Snap-on products are used by everyone from homeowners to professional mechanics to the United States military.

The company has paid dividends since 1938. And while Snap-on Incorporated has lagged the S&P 500 in recent years, with a 10-year average annual total return of just 9.13%, the company has consistently grown its dividend at a rapid rate while still maintaining a relatively low payout ratio.

Snap-on Incorporated has a 5-year compound annual dividend growth rate of 14.59%, a payout ratio of just 42.24%, and a price to earnings ratio of 16.54.

  • Forward PE ratio of 16.54

  • 2.78% starting dividend yield

  • 5-year dividend CAGR of 14.59%

  • Payout ratio of 42.24%

  • 10-year stock performance 9.13%

This company is a lot less expensive than Fastenal while also offering a higher starting yield and better dividend growth. However, Snap-on does lag the general market.

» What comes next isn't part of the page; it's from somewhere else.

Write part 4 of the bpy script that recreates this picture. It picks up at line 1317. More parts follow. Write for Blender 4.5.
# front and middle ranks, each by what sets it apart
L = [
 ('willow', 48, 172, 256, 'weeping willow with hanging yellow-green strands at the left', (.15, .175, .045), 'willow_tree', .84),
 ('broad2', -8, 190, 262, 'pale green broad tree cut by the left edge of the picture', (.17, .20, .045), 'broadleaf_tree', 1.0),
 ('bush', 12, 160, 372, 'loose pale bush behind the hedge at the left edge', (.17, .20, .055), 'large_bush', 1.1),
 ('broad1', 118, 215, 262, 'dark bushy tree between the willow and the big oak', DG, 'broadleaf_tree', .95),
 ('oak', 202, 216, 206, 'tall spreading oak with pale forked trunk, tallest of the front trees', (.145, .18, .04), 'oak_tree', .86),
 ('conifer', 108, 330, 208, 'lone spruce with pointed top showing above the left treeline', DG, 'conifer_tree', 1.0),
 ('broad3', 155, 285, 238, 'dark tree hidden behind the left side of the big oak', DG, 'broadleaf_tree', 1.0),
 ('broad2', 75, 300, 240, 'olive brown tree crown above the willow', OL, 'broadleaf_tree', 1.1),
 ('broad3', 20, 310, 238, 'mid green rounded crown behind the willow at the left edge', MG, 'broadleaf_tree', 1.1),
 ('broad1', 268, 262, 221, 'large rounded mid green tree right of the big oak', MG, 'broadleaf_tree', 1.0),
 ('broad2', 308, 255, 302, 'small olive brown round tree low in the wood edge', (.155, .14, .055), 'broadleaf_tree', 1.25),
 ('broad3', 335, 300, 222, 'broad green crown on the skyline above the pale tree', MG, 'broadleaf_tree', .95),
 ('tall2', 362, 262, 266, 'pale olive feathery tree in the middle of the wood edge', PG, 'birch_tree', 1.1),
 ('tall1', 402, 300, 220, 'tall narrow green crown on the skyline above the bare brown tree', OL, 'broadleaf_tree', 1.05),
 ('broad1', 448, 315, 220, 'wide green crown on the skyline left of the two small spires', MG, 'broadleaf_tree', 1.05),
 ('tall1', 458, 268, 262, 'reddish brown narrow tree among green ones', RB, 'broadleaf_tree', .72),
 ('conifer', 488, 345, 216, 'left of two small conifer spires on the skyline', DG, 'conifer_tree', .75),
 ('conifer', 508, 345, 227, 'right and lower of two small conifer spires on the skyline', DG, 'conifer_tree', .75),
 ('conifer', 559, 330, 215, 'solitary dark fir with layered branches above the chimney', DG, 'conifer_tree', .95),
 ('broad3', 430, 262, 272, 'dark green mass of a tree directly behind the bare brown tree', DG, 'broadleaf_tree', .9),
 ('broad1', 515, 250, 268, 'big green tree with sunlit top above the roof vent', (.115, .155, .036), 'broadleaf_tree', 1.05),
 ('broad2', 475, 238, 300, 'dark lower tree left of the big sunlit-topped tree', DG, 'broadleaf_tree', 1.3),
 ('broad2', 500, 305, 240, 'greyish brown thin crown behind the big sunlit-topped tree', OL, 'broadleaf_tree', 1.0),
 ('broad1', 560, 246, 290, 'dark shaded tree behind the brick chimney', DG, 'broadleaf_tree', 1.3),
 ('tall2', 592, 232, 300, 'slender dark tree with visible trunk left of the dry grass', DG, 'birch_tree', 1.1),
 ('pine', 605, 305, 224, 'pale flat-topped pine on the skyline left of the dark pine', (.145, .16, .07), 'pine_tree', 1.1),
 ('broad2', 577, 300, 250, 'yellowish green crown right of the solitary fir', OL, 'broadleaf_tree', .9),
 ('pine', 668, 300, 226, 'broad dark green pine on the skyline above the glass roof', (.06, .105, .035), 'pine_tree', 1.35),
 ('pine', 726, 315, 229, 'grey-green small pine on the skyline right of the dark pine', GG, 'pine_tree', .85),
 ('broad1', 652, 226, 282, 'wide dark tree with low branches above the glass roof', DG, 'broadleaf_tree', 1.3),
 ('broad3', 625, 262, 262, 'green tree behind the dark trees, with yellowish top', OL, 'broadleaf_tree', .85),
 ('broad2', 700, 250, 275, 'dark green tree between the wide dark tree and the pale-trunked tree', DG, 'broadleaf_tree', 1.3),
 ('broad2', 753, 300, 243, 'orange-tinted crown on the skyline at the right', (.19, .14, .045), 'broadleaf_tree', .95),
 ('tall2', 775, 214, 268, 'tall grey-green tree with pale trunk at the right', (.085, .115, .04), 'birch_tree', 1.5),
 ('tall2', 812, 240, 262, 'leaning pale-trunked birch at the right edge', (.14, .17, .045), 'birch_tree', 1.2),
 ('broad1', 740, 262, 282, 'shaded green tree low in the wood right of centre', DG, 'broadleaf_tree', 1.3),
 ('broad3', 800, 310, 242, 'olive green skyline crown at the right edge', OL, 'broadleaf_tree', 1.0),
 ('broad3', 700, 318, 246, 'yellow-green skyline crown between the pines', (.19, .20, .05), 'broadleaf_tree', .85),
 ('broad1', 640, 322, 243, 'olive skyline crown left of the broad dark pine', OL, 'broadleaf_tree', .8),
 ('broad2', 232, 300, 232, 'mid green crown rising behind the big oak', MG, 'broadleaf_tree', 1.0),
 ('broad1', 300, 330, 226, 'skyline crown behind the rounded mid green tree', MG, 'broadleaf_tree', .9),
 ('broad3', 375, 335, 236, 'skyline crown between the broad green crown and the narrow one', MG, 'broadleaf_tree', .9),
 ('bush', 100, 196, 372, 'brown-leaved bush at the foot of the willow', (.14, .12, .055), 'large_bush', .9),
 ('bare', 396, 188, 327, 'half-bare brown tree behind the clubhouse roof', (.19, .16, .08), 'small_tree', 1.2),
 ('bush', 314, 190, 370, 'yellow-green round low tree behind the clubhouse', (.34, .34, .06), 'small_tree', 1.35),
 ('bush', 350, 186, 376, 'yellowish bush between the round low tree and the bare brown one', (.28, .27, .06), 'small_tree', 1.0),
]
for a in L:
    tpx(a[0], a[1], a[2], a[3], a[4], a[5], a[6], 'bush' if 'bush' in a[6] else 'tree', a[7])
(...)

That said, a 2.78% starting yield and even 10% annualized dividend growth would create some monster yield on cost metrics for long-term, buy-and-hold income investors. A 10% dividend hike this November, when Snap-on typically raises its dividend, would give investors who bought the stock at today’s price a 3% yield on cost.

And according to the “Rule of 72,” it would only take Snap-on investors 4.93 years to double their yield on cost - if the company continues to raise its dividend by an average of 14.59% per year.

So, which stock is the better buy?

I don’t give recommendations or declare any company “A Table Pounding Buy” or “A Generational Opportunity.” You may have different investment goals from me. And, it’s always important to do your own research.

With all that said, for me personally, Fastenal Company is a great business. But, it is a little too expensive, especially considering the dividend payout ratio and the fact that this company occasionally raises its dividend by a paltry 2 - 3%. However, Fastenal still yields over 2% and it is a market-beater.

I could see Fastenal Company as a good long-term investment, if you are okay with the sky-high valuation.

Personally, I think Snap-on Incorporated offers more bang for the buck. On a valuation level, this is a significantly less expensive company. And, Snap-on Incorporated has a higher starting yield, faster dividend growth rate, and lower payout ratio.

At it’s current share price of $307, one more 10% dividend raise from Snap-on would give new investors a 3% yield on cost.

While Fastenal Company is a good business, the fairly high starting yield combined with the rapid rate of dividend growth make Snap-on Incorporated the more appealing investment.

If I had to pick one of these stocks, I’d choose Snap-on.

Disclaimer: This article is for entertainment purposes only. It is not financial advice, always do your own research.